自分の好きなことや興味のあることを見つけてまずはやってみること、見つけられなかったら目の前のことに誰よりも取り組むことの大切さを語りました。そして「取り組んだらそれで終わらせず、言語化することが大事です」と話し、「皆さんの人生が、より豊かにより深くなるお手伝いになる授業になっていればと思います」と講演を終えました。

学生たちも将来を考えるきっかけになった講演

講演後、学生たちはグループで感想を話し合い、林氏に伝えました。
「自分は挫折も挑戦もまだ数が少なく未熟だと思いました。思いを言語化して、自分の軸を持っていきたい」と語った学生には、
「自分の考えを人前で発言することはとても難しいことです。言語化していくことを頑張ってやっていってください」とエールを送りました。

まだどんな仕事がしたいか決まっていないけれど、海外に興味があるという学生は「怖がらずに踏み込んでいきたいと思います」と宣言。林氏は「夢を実現するためには今日から何が出来るか、明日はどうするかアクションプランを考えてみると良いですよ」と具体的なアドバイスをされました。

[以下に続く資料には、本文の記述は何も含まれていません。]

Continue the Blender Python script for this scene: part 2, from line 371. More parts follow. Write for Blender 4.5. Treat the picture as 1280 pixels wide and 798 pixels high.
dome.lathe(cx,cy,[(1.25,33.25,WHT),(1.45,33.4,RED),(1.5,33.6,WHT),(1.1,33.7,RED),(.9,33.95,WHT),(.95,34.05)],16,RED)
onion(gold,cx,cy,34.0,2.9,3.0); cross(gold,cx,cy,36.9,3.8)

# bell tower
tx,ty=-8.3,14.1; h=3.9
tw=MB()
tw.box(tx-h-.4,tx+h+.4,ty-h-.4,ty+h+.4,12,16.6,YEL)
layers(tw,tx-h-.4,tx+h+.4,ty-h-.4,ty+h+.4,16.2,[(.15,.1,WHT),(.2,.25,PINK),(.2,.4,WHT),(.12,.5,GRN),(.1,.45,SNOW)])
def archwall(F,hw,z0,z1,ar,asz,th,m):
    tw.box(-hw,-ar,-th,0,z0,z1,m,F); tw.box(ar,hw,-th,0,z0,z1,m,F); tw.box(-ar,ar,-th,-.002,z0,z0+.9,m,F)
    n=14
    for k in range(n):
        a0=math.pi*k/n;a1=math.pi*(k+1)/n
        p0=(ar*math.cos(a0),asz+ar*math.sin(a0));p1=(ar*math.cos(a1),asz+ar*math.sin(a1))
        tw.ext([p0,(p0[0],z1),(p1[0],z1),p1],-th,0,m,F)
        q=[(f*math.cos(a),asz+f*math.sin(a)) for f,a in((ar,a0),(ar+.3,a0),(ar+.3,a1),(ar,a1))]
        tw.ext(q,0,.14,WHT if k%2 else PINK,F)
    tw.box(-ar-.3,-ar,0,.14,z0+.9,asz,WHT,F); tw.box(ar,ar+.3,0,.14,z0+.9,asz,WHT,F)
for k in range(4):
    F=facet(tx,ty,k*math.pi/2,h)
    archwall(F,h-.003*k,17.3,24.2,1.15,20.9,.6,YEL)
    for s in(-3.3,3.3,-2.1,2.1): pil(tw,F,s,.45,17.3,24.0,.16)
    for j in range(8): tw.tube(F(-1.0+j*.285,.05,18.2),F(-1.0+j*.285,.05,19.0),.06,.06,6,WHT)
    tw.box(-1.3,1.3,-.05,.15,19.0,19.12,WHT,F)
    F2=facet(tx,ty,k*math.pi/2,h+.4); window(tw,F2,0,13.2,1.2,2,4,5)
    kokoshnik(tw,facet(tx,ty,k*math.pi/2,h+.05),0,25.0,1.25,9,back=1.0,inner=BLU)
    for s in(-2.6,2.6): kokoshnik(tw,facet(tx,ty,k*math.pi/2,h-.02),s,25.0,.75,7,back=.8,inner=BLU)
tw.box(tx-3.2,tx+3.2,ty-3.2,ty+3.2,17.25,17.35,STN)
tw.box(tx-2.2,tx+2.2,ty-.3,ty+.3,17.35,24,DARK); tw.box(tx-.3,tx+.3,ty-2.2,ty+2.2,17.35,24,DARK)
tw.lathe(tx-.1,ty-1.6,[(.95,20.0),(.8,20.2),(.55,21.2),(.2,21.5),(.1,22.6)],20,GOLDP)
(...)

学生たちにとって、これからの人生を良くしていくためのテーマを考えてみる授業となりました。

担当教員からのメッセージ

林さんに初めてお会いしたのは、彼女がまだ大学生の頃でした。以来15年の歳月が流れたことになりますが、毎年お会いするたびにその輝きを増しているお姿には、感動します。目の前のことに精一杯挑戦してきたそのキャリアが物語っています。ご自身の軸をしっかりと持ち、卓越した行動力をいかんなく発揮されて、さらなるご活躍を心から期待したいと思います。人生のテーマを有し、とにかく恐れることなく行動することの大切さは、学生にとって、本当に大切なメッセージとなりました。来年も、楽しみにお待ちしています。ありがとうございました。